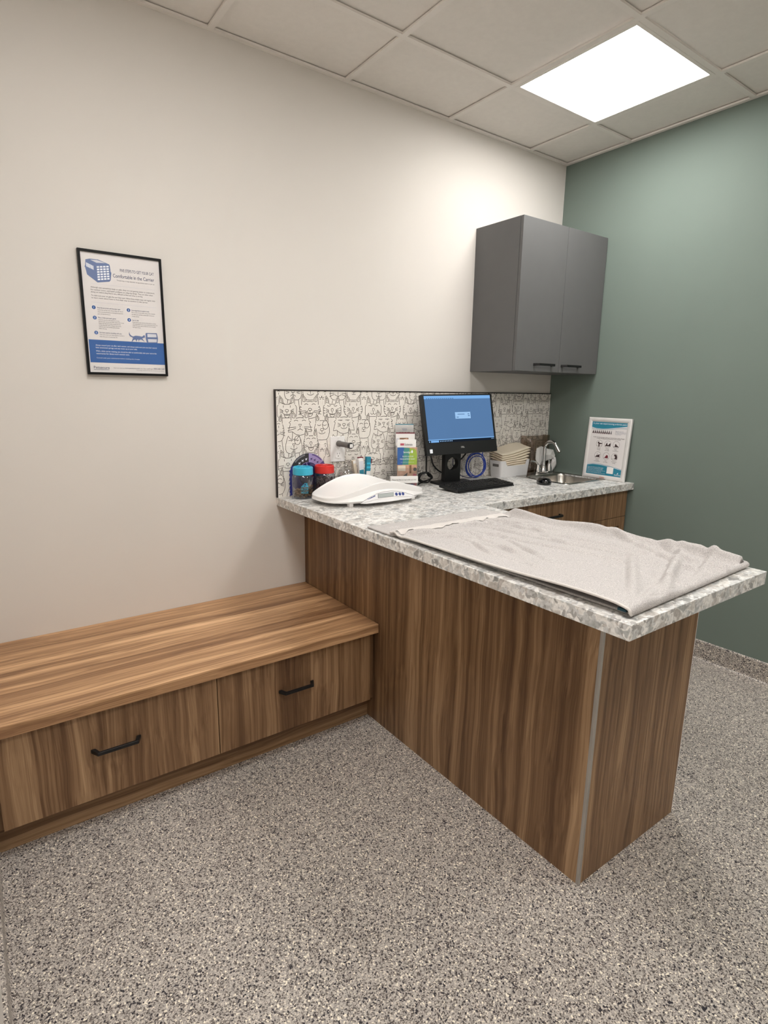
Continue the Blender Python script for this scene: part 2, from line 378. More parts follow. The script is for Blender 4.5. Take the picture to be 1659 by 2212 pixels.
# ------------------------------------------------------------------ bench
XP = -1.794
t = thing('storage_bench', 'long low walnut storage bench with two drawers under the framed poster', 'bench', (-2.48, -.32, 0))
L = t.location
m = MB(); m.box(XL+.001, XP-.002, -.64, -.001, .413, .452, 'woodX'); m.build('seat_top', t, L, bevel=.0012)
m = MB(); m.box(XL+.001, XP-.002, -.60, -.001, .10, .413, 'woodD'); m.build('carcass', t, L)
m = MB(); m.box(XL+.001, XP-.002, -.562, -.001, 0, .10, 'woodE'); m.build('toe_kick', t, L)
for x0, x1, lab in ((-3.128, -2.4765, 'left drawer front with black pull'), (-2.4735, -1.820, 'right drawer front with black pull')):
    m = MB(); m.box(x0, x1, -.620, -.601, .107, .410, 'woodD'); d = m.build('drawer', t, L, bevel=.0008); d['label'] = lab
    m = MB(); c = (-2.809 if x0 < -3 else -2.168); handle(m, c-.074, c+.074, -.620, .277); m.build('handle', d, L, bevel=.0012)
# ------------------------------------------------------------------ peninsula base
t = thing('peninsula_base', 'tall walnut panelled base holding up the long examination counter', 'cabinet', (-1.53, -.83, 0))
L = t.location
m = MB(); m.box(XP, XP+.018, -1.640, 0, 0, CB, 'woodZ'); m.build('side_panel', t, L, bevel=.0006)
m = MB(); m.box(XP+.010, -1.2755, -1.649, -1.631, 0, CB, 'woodZ'); m.build('end_panel', t, L, bevel=.0006)
m = MB(); m.box(XP-.001, XP+.0095, -1.650, -1.640, 0, CB, 'alu'); m.build('corner_trim', t, L, bevel=.001)
m = MB(); m.box(-1.2755, -1.273, -1.649, -1.631, 0, CB, 'whitesh'); m.build('edge_band', t, L)
m = MB(); m.box(-1.30, -1.275, -1.631, -.625, 0, CB, 'woodZ'); m.build('inner_panel', t, L)
# ------------------------------------------------------------------ sink cabinet
t = thing('sink_cabinet', 'walnut base cabinet under the sink beside the green wall', 'cabinet', (-.64, -.31, 0))
L = t.location
m = MB(); m.box(-1.272, -.95, -.60, -.585, .1, CB, 'woodD'); m.box(-.95, -.93, -.60, -.02, .1, CB, 'woodD'); m.box(-1.272, -.02, -.54, -.525, 0, .1, 'woodD')
m.box(-.93, -.04, -.598, -.58, .690, .71, 'woodD'); m.box(-.92, -.02, -.59, -.02, .1, .118, 'woodD'); m.build('carcass', t, L)
m = MB(); m.box(-1.262, -.9235, -.620, -.601, .108, CB-.004, 'woodD'); m.build('filler_panel', t, L, bevel=.0008)
m = MB(); m.box(-.9205, -.018, -.620, -.601, .7015, CB-.004, 'woodD'); d = m.build('drawer', t, L, bevel=.0008)
m = MB(); handle(m, -.775, -.627, -.620, .777); m.build('handle', d, L, bevel=.0012)
m = MB(); m.box(-.9205, -.018, -.620, -.601, .645, .6985, 'woodD'); m.box(-.069, -.018, -.620, -.601, .108, .645, 'woodD'); m.box(-.9205, -.5, -.620, -.601, .108, .645, 'woodD'); m.box(-.5, -.069, -.620, -.601, .108, .16, 'woodD')
m.build('open_front_frame', t, L, bevel=.0008)
# ------------------------------------------------------------------ counter
XW, YW, XR, YD = -1.941, -1.8025, -1.233, -.6457
hx0, hx1, hy0, hy1 = -.388, -.048, -.468, -.162
t = MB()
xs = [XW, XR, hx0, hx1, 0]; ys = [YW, YD, hy0, hy1, 0]
def solid(i, j):
    if not (0 <= i < 4 and 0 <= j < 4): return False
    if j == 0: return i == 0
    return not (i == 2 and j == 2)
for i in range(4):
    for j in range(4):
        if not solid(i, j): continue
        x0, x1, y0, y1 = xs[i], xs[i+1], ys[j], ys[j+1]
        for z in (CB, CT): t.add([(x0, y0, z), (x1, y0, z), (x1, y1, z), (x0, y1, z)], [(0, 1, 2, 3)], 'stone')
        for di, dj, a, b in ((-1, 0, (x0, y0), (x0, y1)), (1, 0, (x1, y0), (x1, y1)), (0, -1, (x0, y0), (x1, y0)), (0, 1, (x0, y1), (x1, y1))):
            if not solid(i+di, j+dj): t.add([(*a, CB), (*b, CB), (*b, CT), (*a, CT)], [(0, 1, 2, 3)], 'stone')
o = t.build('countertop', loc=(-1.2, -.5, CB), merge=True, bevel=.001)
tag(o, 'long L-shaped pale terrazzo-look countertop running from the wall out over the peninsula', 'countertop')
# ------------------------------------------------------------------ wall cabinet
t = thing('wall_cabinet', 'dark grey two-door wall cabinet hung in the corner above the sink', 'cabinet', (-.366, -.16, 1.508))
L = t.location
m = MB(); m.box(-.7215, -.009, -.314, 0, 1.508, 2.264, 'grey'); m.build('carcass', t, L, bevel=.0008)
for x0, x1, c, lab in ((-.7215, -.364, -.500, 'left door with black pull'), (-.361, -.009, -.266, 'right door with black pull')):
    m = MB(); m.box(x0, x1, -.3345, -.3165, 1.509, 2.2635, 'grey'); d = m.build('door', t, L, bevel=.0008); d['label'] = lab
    m = MB(); handle(m, c-.079, c+.079, -.3345, 1.5455, .034, 'black', .0125)
    m.build('handle', d, L, bevel=.001)
# ------------------------------------------------------------------ backsplash with its line-drawn cats
TW, TH = .2425, .2475
BX0, BX1, BZ0, BZ1 = -1.9365, -.001, CT, 1.388
def arcpts(cx, cy, rx, ry, a0, a1, n=14): return [(cx+rx*math.cos(math.radians(a0+(a1-a0)*i/n)), cy+ry*math.sin(math.radians(a0+(a1-a0)*i/n))) for i in range(n+1)]
def rrect(cx, cy, rx, ry, r, n=5):
    p = []
    for sx, sy, a in ((1, 1, 0), (-1, 1, 90), (-1, -1, 180), (1, -1, 270)): p += arcpts(cx+sx*(rx-r), cy+sy*(ry-r), r, r, a, a+90, n)
    return p
def inpoly(p, poly):
    x, y = p; c = False; j = len(poly)-1
    for i in range(len(poly)):
        xi, yi = poly[i]; xj, yj = poly[j]
        if (yi > y) != (yj > y) and x < (xj-xi)*(y-yi)/(yj-yi)+xi: c = not c
        j = i
    return c
class El:
    def __init__(s): s.fills = []; s.strokes = []
def face(e, cx, cy, sx, rnd, style=None):
    """eyes, nose, mouth and whiskers around (cx, cy); y grows upwards; sx is the half width"""
    ey = cy+.030; ex = sx*.36; k = rnd.choice(['up', 'down', 'dash', 'bar', 'browbar'])
    for s in (-1, 1):
        x = cx+s*ex
        if k == 'up': e.strokes.append(arcpts(x, ey-.003, .010, .007, 15, 165))
        elif k == 'down': e.strokes.append(arcpts(x, ey+.004, .010, .006, 195, 345))
        elif k == 'dash': e.strokes += [[(x-.012, ey), (x+.012, ey)], [(x+.003, ey-.001), (x+.003, ey-.005)]]
        elif k == 'bar': e.strokes.append([(x, ey-.006), (x, ey+.006)])
        else: e.strokes += [[(x, ey-.008), (x, ey+.002)], arcpts(x, ey+.008, .007, .004, 10, 170)]
    ny = cy+.008; k = rnd.choice(['oval', 'tri', 'drop', 'oval'])
    if k == 'oval': e.strokes.append(arcpts(cx, ny, .009, .0055, 0, 360))
    elif k == 'tri': e.strokes.append([(cx-.008, ny+.006), (cx+.008, ny+.006), (cx, ny-.006), (cx-.008, ny+.006)])
    else: e.strokes.append(arcpts(cx, ny+.002, .006, .007, -60, 240)+[(cx, ny-.008)])
    e.strokes.append([(cx, ny-.006), (cx, ny-.015)])
    my = ny-.015; k = rnd.choice(['w', 'smile', 'open', 'frown', 'flat', 'smile'])
    if k == 'w':
        for s in (-1, 1): e.strokes.append(arcpts(cx+s*.008, my+.001, .008, .008, 180, 360))
    elif k == 'smile': e.strokes.append(arcpts(cx, my+.008, .020, .013, 205, 335))
    elif k == 'open': e.strokes += [arcpts(cx, my+.010, .024, .013, 200, 340), arcpts(cx, my-.002, .014, .016, 180, 360), [(cx-.012, my-.006), (cx+.012, my-.006)]]
    elif k == 'frown': e.strokes.append(arcpts(cx, my-.012, .014, .011, 20, 160))
    else: e.strokes += [[(cx-.011, my), (cx+.011, my)]]
    w = rnd.choice([0, 1, 2, 2])
    for s in (-1, 1):
        if w == 1:
            for q in (-1, 0, 1): e.strokes.append([(cx+s*.019, ny-.003+q*.003), (cx+s*.036, ny-.001+q*.009)])
        elif w == 2:
            for q in (0, 1): e.strokes.append([(cx+s*.021, ny-.006-q*.006), (cx+s*(sx*1.12), ny-.009-q*.014)])
        for q in range(3): 
            if w != 1: e.strokes.append([(cx+s*(.011+.004*(q % 2)), ny-.004-.003*q), (cx+s*(.0118+.004*(q % 2)), ny-.004-.003*q)])
def ear(cx, cy, w, h, lean):
    return [(cx-w/2, cy-.012), (cx-w/2+lean*.4, cy+h*.55), (cx+lean, cy+h), (cx+w*.35+lean*.5, cy+h*.5), (cx+w/2, cy-.012)]
def cat(els, kind, cx, cy, rx, ry, rnd):
    b = El(); bw = rx*rnd.uniform(.62, .75)
    bp = [(cx-bw, cy), (cx-bw*1.0, cy-ry*1.0), (cx-bw*1.3, cy-ry-.07), (cx+bw*1.3, cy-ry-.07), (cx+bw*1.0, cy-ry), (cx+bw, cy)]
    b.fills.append(bp); b.strokes += [bp[0:3], bp[3:6]]; els.append(b)
    e = El()
    if kind == 'square': head = rrect(cx, cy, rx, ry, .016)
    elif kind == 'round': head = arcpts(cx, cy, rx, ry, 0, 360, 40)[:-1]
    elif kind == 'shaggy':
        q = [(.0, 1.), (.45, .92), (.75, .68), (1.0, .45), (.86, .34), (.95, .0), (1.06, -.62), (.72, -.56), (.4, -.86), (0, -1.0)]
        head = [(cx+rx*a, cy+ry*b2) for a, b2 in q]+[(cx-rx*a, cy+ry*b2) for a, b2 in q[-2:0:-1]]
    elif kind == 'tall':
        q = [(0, 1), (.4, .97), (.7, .85), (.88, .6), (.98, .2), (1, -.2), (.9, -.6), (.72, -.9), (.5, -1.02), (0, -1.05)]
        head = [(cx+rx*a, cy+ry*b2) for a, b2 in q]+[(cx-rx*a, cy+ry*b2) for a, b2 in q[-2:0:-1]]
    else:                                                            # pointed: the ears grow out of the outline
        q = [(0, .8), (.38, .8), (.66, 1.22), (.84, .7), (.98, .1), (1, -.4), (.88, -.8), (.6, -.98), (0, -1.0)]
        head = [(cx+rx*a, cy+ry*b2) for a, b2 in q]+[(cx-rx*a, cy+ry*b2) for a, b2 in q[-2:0:-1]]
    ears = []
    if kind != 'pointed':
        ew = rx*.46; eh = .040; top = cy+ry*({'square': 1.0, 'round': .80, 'shaggy': .80, 'tall': .84}[kind])
        for s in (-1, 1):
            p = ear(0, 0, ew, eh, ew*.28); p = [(cx+s*(rx*.58+x), top+y) for x, y in p]; ears.append(p)
            q2 = [(-ew*.22, .002), (-ew*.12, eh*.42), (ew*.18, eh*.70), (ew*.26, .004)]
            q2 = [(cx+s*(rx*.58+x), top+.004+y) for x, y in q2]; e.strokes.append(q2+[q2[0]])
    def clip_out(pts, polys):
        res = []; cur = []
        for p in densify(pts):
            if any(inpoly(p, q) for q in polys):
                if len(cur) > 1: res.append(cur)
                cur = []
            else: cur.append(p)
        if len(cur) > 1: res.append(cur)
        return res
    e.strokes += clip_out(head+[head[0]], ears)
    for p in ears: e.strokes += clip_out(p, [head])
    e.fills = [head]+ears
    if rnd.random() < .3:
        for s in (-1, 1):
            for q in range(3): e.strokes.append([(cx+s*rx*.97, cy+.014-q*.012), (cx+s*rx*.80, cy+.012-q*.012)])
    elif rnd.random() < .3:
        e.strokes.append(arcpts(cx+rx*.45, cy+.024, .016, .021, 0, 360))
    face(e, cx, cy-(.006 if kind != 'shaggy' else .004), rx, rnd)
    els.append(e)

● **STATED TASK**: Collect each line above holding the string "from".

● **EXERCISE SOLUTION**:
Continue the Blender Python script for this scene: part 2, from line 378. More parts follow. The script is for Blender 4.5. Take the picture to be 1659 by 2212 pixels.
tag(o, 'long L-shaped pale terrazzo-look countertop running from the wall out over the peninsula', 'countertop')